* **Short exercise**
Starting at the first line of the listing below, repeat each line exactly until the line containing "COL = S.collection", which you include. Leave out pictures.

— start of Information supplied —

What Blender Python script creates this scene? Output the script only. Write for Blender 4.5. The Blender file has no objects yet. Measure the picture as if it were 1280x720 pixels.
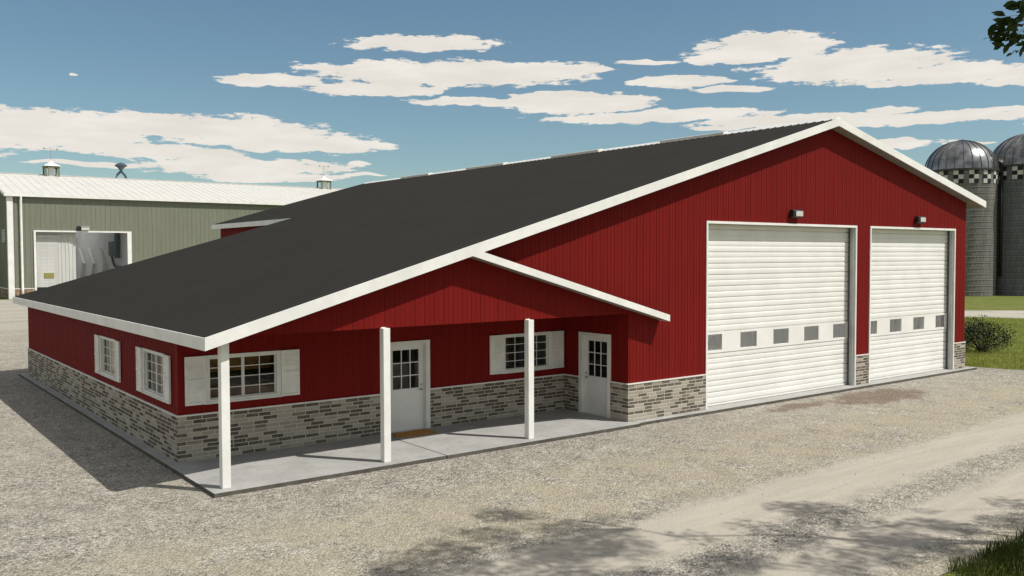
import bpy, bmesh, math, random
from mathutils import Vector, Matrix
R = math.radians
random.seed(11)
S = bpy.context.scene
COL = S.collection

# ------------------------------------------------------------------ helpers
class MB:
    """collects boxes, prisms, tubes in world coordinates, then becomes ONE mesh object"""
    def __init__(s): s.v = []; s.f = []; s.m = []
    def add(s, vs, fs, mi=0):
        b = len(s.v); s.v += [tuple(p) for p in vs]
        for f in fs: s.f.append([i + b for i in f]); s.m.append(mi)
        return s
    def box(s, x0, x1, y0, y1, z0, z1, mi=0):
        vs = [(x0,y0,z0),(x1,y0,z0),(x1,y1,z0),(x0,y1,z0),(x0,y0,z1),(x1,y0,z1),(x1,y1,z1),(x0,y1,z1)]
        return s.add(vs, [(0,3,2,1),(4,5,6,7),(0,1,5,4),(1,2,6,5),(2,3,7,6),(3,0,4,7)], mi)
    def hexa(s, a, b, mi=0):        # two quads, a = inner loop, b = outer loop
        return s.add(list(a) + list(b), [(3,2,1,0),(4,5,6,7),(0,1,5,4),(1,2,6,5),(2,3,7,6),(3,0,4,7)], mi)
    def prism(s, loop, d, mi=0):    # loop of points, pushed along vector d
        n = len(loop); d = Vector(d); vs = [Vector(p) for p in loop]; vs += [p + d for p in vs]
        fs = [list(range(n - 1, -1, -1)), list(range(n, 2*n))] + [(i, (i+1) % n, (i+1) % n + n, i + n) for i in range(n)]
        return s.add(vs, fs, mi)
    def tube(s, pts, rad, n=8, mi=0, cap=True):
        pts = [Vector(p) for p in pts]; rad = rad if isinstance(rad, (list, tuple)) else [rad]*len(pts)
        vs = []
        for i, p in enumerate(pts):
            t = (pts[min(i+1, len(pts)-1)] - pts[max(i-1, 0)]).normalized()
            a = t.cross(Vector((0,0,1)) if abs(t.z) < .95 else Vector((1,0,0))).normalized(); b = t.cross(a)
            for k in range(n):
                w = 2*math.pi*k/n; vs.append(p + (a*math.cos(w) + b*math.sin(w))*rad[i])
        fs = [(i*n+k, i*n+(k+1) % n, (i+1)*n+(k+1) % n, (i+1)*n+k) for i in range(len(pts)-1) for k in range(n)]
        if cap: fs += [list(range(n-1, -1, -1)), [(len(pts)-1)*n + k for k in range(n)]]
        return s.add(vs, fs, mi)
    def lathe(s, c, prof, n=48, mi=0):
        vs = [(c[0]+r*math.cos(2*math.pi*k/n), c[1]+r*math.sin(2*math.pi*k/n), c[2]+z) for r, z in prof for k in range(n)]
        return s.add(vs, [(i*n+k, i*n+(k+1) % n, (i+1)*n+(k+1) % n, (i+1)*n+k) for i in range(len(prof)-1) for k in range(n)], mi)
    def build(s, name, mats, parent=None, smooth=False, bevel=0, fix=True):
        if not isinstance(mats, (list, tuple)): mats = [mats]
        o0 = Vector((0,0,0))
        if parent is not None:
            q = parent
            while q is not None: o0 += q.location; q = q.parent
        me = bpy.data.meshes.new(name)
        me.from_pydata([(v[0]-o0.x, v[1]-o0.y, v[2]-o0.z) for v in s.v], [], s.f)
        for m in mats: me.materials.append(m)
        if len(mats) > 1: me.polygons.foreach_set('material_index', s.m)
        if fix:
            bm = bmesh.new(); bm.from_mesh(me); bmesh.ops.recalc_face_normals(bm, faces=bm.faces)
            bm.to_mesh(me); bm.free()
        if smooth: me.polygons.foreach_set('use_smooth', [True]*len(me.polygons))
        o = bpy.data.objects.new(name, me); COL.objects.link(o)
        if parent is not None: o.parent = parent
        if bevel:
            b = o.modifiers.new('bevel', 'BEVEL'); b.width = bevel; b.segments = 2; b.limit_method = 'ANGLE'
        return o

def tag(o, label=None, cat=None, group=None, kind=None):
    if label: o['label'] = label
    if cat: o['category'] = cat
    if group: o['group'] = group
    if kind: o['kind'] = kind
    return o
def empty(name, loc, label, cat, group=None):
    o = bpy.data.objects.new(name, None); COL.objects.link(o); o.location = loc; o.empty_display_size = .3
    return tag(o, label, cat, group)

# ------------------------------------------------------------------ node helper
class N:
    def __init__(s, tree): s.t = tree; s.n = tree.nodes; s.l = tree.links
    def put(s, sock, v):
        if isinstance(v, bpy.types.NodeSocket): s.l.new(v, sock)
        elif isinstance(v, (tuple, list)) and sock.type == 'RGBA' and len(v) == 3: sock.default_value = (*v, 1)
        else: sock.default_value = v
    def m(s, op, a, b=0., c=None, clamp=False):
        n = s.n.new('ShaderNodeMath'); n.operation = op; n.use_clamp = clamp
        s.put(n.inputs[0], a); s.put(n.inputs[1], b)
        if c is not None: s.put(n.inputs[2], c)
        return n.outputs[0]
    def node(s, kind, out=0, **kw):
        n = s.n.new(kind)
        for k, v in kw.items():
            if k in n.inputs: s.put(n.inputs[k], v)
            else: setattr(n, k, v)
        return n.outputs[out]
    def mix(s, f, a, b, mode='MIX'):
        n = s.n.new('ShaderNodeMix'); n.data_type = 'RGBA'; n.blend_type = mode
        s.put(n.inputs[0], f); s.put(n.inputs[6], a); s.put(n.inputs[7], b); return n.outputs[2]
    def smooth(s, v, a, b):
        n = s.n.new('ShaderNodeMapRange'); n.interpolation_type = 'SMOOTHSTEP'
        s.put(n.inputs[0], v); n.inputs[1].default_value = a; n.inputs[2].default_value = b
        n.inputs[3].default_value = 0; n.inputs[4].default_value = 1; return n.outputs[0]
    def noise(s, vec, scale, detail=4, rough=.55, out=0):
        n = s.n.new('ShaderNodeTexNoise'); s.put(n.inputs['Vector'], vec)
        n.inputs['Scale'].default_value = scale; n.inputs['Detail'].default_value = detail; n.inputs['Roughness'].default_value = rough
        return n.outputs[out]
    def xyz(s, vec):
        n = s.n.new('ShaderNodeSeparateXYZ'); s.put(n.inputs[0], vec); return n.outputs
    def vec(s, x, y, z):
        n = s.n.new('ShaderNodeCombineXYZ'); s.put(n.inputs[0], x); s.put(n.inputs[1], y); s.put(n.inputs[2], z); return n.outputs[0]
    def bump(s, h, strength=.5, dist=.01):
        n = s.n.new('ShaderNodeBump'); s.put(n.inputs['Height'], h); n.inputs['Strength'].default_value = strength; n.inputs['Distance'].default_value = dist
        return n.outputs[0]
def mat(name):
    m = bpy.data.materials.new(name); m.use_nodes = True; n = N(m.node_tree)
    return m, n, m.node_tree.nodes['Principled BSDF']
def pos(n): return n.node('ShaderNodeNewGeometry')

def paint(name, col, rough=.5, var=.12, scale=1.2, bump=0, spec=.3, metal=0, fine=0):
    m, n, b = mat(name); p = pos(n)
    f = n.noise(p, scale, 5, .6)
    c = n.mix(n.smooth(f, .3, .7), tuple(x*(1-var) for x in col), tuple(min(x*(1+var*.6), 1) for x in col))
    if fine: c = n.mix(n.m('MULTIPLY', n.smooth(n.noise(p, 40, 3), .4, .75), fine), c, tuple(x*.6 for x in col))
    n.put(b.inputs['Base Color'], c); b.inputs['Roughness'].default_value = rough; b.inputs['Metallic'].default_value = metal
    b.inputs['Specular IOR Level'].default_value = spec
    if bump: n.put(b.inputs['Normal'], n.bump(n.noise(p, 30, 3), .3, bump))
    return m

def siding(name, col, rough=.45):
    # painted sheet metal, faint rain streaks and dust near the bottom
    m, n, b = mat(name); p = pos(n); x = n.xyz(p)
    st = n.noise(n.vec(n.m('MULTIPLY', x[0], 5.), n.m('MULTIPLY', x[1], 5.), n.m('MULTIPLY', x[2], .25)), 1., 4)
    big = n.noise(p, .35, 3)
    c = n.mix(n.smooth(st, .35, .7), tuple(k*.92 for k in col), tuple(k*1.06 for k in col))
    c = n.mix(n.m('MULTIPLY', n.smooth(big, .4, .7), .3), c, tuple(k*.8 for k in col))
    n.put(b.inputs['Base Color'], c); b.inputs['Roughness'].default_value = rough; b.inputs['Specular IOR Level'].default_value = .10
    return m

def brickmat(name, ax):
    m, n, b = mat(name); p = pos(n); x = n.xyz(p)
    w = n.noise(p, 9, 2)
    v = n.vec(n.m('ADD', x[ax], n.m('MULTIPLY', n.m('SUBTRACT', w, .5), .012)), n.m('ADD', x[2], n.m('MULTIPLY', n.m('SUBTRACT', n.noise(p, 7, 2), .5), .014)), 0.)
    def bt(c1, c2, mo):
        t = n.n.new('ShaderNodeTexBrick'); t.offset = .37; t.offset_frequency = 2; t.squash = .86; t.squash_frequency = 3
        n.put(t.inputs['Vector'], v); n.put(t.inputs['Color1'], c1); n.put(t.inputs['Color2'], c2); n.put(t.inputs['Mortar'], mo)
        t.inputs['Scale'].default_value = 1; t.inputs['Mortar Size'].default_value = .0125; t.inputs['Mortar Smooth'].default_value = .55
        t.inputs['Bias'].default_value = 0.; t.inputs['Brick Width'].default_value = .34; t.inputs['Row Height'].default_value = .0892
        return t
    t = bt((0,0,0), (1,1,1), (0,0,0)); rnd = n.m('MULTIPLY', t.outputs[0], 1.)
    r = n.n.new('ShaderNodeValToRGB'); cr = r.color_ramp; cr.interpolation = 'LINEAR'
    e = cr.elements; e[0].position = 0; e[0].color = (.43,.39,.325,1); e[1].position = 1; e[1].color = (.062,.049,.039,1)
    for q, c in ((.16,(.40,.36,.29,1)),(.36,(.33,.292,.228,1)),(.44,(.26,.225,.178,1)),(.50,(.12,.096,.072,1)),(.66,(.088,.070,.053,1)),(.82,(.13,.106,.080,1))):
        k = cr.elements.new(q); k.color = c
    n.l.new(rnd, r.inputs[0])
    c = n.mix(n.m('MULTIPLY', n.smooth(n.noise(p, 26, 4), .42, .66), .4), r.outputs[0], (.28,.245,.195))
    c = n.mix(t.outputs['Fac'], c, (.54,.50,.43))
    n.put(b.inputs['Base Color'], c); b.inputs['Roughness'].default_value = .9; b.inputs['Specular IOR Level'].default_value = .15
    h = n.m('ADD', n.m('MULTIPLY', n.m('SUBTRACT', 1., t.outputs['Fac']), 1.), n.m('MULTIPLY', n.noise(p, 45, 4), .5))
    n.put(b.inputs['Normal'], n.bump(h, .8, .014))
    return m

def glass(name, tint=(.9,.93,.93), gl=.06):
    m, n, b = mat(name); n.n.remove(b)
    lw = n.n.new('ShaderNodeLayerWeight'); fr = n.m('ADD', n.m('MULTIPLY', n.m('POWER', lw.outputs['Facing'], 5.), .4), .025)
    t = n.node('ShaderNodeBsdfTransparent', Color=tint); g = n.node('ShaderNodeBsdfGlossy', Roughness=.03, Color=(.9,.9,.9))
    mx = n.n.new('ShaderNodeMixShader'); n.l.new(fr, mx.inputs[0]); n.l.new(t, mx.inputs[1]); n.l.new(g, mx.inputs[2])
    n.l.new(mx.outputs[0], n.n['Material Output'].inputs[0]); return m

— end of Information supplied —

* **The completed task**
What Blender Python script creates this scene? Output the script only. Write for Blender 4.5. The Blender file has no objects yet. Measure the picture as if it were 1280x720 pixels.
import bpy, bmesh, math, random
from mathutils import Vector, Matrix
R = math.radians
random.seed(11)
S = bpy.context.scene
COL = S.collection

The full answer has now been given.